Cuando te separas del objeto buscado —el objeto de la adicción, aquello que imaginabas que te estaba completando—, la búsqueda empieza de nuevo.
Muchas veces, solo cuando pierdes lo que pensabas que te completaba te das cuenta de la búsqueda que borboteaba por debajo de ello; simplemente, no eras consciente de que estuvieras usando a tu «gurú» para que te completara. La búsqueda era inconsciente.

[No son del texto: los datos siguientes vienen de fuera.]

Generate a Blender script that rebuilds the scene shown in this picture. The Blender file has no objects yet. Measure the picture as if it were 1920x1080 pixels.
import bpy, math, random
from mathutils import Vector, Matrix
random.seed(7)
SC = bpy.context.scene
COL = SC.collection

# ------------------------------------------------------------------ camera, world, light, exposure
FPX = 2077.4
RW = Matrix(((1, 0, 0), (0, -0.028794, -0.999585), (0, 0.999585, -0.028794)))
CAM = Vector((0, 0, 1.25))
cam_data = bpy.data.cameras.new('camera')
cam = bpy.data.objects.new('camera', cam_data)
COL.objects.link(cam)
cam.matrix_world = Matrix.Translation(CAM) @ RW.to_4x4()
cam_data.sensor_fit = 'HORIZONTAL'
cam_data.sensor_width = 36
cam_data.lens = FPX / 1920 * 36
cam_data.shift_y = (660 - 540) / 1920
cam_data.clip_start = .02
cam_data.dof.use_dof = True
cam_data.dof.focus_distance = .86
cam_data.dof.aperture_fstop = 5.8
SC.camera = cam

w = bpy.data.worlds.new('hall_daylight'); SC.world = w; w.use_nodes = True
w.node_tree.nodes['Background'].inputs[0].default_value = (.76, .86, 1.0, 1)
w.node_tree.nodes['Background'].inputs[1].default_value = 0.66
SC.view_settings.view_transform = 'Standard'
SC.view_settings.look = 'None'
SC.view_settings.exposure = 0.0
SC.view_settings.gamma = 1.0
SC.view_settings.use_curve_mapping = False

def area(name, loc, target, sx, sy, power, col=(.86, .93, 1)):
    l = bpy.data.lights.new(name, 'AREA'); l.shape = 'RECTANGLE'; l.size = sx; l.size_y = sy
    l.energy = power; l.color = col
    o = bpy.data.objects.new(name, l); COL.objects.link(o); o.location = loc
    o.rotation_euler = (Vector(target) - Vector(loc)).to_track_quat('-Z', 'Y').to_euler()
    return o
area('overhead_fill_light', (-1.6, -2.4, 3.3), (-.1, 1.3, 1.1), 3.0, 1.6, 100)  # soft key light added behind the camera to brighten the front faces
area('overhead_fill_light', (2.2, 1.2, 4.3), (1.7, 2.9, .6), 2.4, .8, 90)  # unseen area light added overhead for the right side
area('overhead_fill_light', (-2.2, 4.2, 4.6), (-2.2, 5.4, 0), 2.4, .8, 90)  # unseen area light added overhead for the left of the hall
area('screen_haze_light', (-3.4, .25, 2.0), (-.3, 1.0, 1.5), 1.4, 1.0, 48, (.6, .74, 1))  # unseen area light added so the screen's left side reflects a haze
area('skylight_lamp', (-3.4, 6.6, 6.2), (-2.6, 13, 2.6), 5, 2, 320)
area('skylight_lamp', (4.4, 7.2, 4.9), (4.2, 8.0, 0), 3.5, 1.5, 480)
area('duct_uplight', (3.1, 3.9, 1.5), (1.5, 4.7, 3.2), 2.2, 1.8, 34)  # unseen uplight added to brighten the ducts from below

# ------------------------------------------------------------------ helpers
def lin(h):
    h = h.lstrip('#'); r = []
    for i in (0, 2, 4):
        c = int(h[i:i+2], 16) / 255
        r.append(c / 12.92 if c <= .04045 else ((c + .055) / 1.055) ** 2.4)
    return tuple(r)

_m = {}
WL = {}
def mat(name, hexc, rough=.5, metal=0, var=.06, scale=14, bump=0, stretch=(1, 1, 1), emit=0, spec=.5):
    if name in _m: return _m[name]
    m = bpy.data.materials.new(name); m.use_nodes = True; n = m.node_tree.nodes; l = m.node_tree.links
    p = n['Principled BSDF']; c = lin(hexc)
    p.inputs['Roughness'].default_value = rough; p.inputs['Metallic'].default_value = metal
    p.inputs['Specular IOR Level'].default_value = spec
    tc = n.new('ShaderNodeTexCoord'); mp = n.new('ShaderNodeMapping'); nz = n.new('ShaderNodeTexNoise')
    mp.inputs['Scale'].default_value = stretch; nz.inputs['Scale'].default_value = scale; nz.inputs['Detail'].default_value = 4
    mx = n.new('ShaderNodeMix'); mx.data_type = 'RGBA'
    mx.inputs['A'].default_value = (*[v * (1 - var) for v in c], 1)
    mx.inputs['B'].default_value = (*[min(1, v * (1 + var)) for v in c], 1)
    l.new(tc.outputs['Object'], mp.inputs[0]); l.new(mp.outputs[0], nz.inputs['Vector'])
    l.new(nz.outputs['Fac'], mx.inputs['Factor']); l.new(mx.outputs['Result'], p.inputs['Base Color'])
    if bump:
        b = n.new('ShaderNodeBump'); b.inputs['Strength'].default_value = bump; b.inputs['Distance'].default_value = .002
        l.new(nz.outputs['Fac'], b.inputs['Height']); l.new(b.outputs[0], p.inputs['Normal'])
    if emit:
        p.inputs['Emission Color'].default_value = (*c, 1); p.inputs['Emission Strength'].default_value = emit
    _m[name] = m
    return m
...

Sí, es fácil creer que no buscas nada cuando todo te va bien, cuando tienes lo que quieres y la vida se porta bien contigo. Dices: «¡No necesito nada para completarme! ¡Estoy completo!». Pero entonces pierdes tu dinero, tus posesiones, la salud, a tu pareja, a tu gurú espiritual, la fama, el éxito, tu aspecto, los recuerdos de tu experiencia de iluminación; pierdes el objeto, la persona o la experiencia que pensabas que te completaba..., y la consiguiente completitud, la consiguiente soledad, la profunda insatisfacción con la vida —todo lo que se suponía que tus «poderosos» objetos o personas habían hecho desaparecer— vuelve a aflorar.
Ni el objeto, ni la persona, ni la experiencia pasajera tenían en realidad ningún poder..., al menos no el poder que tú realmente anhelabas: el poder de poner fin a la búsqueda, de una vez por todas. Así es, normalmente no nos damos cuenta de que estamos buscando hasta que experimentamos la pérdida; y la pérdida puede ser algo terrible..., o una auténtica oportunidad de comprender que, para estar completos, nunca hemos necesitado lo que creíamos necesitar.
¿Qué crees que necesitas para estar completo?
¿Qué tienes miedo de perder?
¿Qué, en caso de que lo perdieras, te haría estar incompleto?
La verdadera libertad no depende de ninguna fuente exterior. La verdadera libertad es ser libre de toda dependencia, es dejar de depender de las fuentes externas para que te completen.
El cigarrillo, los encuentros sexuales, la afectuosa mirada de un gurú no pueden darte una libertad permanente.
Solo cuando tu atención gire ciento ochenta grados para contemplar las olas no deseadas de las que huyes, existe la posibilidad de que descubras la libertad total y la paz en tu propia experiencia.